Toward the nuclear-powered steam expansion engine.

摘要

This dissertation is a preliminary study of a nuclear powered reciprocating steam expansion engine. The design features a fissile material rich piston, that upon insertion into a fissile material rich cylinder overcomes the condition for nuclear criticality to produce heat, steam, and finally thermodynamic work with high efficiency. In this design, sub-cooled liquid water is cyclically injected into specially-designed heat transfer cavities where it expands. The rate at which water flashes to steam is a function of the position of the piston(s) and the associated criticality insertion. As the piston approaches the top dead center position (TDC), it inserts positive reactivity which is translated into heat on the surfaces of the heat cavities. The pressure increase due to the expansion of the steam causes the piston(s) to move down from its TDC position generating the power stroke.;Such a structure, constitutes a highly efficient heat-work conversion engine which can be coupled with conventional electric generators.
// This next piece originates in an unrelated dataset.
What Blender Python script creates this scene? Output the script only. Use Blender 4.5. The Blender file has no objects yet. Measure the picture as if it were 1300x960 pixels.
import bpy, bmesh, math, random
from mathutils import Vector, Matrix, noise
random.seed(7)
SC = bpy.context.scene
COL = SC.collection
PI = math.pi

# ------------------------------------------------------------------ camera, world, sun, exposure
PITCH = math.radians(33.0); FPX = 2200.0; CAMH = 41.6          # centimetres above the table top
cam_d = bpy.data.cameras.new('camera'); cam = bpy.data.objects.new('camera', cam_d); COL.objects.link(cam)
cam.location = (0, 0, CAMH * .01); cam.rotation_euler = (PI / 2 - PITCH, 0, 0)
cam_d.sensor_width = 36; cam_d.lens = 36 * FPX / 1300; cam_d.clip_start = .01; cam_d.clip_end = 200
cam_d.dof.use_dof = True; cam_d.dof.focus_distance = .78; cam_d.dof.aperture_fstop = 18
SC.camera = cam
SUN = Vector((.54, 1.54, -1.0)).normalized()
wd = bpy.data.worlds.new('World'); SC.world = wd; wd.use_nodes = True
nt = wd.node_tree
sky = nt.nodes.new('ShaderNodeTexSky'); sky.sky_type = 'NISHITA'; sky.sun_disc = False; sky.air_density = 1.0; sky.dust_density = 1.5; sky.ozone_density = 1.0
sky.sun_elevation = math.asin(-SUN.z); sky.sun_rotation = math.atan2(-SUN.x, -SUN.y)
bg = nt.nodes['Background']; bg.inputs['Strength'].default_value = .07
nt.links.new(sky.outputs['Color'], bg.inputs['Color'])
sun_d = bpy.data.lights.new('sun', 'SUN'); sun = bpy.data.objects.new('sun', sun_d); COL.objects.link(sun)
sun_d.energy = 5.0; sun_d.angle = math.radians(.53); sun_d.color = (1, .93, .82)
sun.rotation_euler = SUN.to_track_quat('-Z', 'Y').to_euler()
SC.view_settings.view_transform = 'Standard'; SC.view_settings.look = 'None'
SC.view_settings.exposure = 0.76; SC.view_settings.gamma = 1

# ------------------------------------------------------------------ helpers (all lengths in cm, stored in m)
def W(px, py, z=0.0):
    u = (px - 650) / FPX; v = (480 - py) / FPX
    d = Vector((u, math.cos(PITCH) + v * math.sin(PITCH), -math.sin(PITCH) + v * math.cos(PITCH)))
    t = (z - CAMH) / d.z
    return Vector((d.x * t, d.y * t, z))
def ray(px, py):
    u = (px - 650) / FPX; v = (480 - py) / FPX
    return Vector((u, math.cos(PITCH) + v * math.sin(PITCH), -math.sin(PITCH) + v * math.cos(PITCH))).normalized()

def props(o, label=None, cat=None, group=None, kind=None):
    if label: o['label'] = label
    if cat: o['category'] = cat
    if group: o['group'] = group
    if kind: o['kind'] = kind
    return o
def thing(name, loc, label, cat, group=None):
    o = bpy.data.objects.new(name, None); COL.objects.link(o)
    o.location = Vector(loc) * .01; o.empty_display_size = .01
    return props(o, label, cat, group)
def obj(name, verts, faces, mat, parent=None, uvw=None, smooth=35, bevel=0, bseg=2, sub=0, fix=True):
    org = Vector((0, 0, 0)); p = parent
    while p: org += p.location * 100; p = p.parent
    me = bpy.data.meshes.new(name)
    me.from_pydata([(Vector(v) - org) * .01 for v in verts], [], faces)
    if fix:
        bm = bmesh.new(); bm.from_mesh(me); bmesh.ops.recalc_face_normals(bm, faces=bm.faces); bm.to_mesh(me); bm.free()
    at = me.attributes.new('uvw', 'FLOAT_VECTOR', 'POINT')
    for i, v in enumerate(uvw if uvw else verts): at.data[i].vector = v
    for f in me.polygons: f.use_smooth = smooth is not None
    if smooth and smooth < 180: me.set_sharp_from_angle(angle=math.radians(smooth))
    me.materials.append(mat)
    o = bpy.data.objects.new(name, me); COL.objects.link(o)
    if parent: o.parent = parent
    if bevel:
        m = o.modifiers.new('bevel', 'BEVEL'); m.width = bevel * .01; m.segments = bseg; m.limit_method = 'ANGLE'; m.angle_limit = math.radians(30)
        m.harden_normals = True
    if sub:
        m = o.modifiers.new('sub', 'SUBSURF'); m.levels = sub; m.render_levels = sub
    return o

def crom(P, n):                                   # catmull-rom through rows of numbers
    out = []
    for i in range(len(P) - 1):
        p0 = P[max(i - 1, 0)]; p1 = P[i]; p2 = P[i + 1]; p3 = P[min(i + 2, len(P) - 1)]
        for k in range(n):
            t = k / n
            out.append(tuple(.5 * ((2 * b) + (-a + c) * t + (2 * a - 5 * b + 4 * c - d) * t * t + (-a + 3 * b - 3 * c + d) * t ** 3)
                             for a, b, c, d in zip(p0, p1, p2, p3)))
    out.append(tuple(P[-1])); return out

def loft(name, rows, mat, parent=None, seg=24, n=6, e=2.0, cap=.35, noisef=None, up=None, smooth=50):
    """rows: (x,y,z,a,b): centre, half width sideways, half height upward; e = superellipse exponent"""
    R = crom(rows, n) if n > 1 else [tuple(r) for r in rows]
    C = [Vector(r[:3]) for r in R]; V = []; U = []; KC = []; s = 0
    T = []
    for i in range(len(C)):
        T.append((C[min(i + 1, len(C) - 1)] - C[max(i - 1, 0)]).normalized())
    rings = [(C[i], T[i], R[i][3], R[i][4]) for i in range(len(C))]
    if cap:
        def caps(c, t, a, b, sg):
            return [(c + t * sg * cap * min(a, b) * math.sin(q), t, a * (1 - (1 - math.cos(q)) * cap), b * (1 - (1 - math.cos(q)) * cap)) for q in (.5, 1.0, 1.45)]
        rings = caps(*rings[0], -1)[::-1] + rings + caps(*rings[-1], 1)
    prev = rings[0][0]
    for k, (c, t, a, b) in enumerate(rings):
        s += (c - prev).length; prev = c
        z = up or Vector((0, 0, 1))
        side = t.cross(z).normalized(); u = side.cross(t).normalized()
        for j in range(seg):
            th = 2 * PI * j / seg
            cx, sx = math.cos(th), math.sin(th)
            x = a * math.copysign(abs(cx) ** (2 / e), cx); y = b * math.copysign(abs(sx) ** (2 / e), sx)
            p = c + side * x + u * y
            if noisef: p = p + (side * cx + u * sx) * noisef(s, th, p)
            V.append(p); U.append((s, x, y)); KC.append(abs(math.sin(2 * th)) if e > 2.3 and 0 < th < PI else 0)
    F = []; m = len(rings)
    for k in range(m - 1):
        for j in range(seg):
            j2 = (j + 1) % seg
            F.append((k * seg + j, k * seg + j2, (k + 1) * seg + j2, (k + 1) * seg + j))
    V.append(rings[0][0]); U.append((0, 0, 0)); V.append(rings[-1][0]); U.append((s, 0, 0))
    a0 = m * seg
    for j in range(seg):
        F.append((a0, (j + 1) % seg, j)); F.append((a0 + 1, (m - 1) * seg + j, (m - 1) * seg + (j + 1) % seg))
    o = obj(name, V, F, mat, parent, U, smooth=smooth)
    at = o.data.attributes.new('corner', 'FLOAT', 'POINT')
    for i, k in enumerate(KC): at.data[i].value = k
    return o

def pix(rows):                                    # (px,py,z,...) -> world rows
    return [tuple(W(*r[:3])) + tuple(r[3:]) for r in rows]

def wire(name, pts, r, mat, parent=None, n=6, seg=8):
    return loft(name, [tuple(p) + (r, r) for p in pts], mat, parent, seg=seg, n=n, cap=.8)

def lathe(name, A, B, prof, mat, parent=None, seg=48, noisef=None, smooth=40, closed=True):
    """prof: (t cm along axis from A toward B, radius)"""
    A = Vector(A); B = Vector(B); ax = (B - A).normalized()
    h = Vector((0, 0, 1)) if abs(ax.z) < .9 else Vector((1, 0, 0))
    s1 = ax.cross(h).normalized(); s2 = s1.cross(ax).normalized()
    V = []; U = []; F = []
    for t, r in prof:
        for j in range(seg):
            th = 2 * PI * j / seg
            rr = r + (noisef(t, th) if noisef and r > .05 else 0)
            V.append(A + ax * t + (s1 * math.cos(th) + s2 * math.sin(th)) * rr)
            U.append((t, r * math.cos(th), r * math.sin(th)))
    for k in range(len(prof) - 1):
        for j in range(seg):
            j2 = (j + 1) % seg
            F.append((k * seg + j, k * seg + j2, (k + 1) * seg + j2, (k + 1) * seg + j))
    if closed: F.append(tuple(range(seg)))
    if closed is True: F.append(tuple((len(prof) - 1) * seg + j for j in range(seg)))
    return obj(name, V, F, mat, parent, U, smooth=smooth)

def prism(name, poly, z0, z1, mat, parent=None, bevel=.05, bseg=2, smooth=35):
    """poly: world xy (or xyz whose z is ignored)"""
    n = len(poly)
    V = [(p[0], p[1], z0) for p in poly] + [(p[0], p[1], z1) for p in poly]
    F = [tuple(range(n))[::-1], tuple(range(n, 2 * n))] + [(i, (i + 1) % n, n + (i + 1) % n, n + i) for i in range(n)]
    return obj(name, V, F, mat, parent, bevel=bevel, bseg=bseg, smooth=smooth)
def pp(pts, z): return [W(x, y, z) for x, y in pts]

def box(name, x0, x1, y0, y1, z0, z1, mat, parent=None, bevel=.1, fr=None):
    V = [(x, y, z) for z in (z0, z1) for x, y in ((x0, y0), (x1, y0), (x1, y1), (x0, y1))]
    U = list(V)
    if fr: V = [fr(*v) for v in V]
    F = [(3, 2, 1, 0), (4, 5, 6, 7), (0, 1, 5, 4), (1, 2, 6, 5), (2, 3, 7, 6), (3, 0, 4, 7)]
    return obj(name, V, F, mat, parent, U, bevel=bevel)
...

Furthermore, elements of the design produce energy savings since the rate of entropy associated to the two-step processes of heat addition in the boiler and expansion in the expander is reduced, thereby enhancing the efficiency and reducing the rate of environmental degradation. The analysis of high rate steam expansion processes inside the specially designed heat transfer cavities has been conducted by using electronically controlled heating elements which simulate the nuclear fuel heat transfer characteristics. A working analogue of the nuclear powered steam engine has been utilized for the validation of the analytical model and the optimization of the various parameters toward an enhanced cycle efficiency. The results of the analysis, verified by the data obtained from the working analogue, show the feasibility of an engine which is based on controlled high rate steam expansion.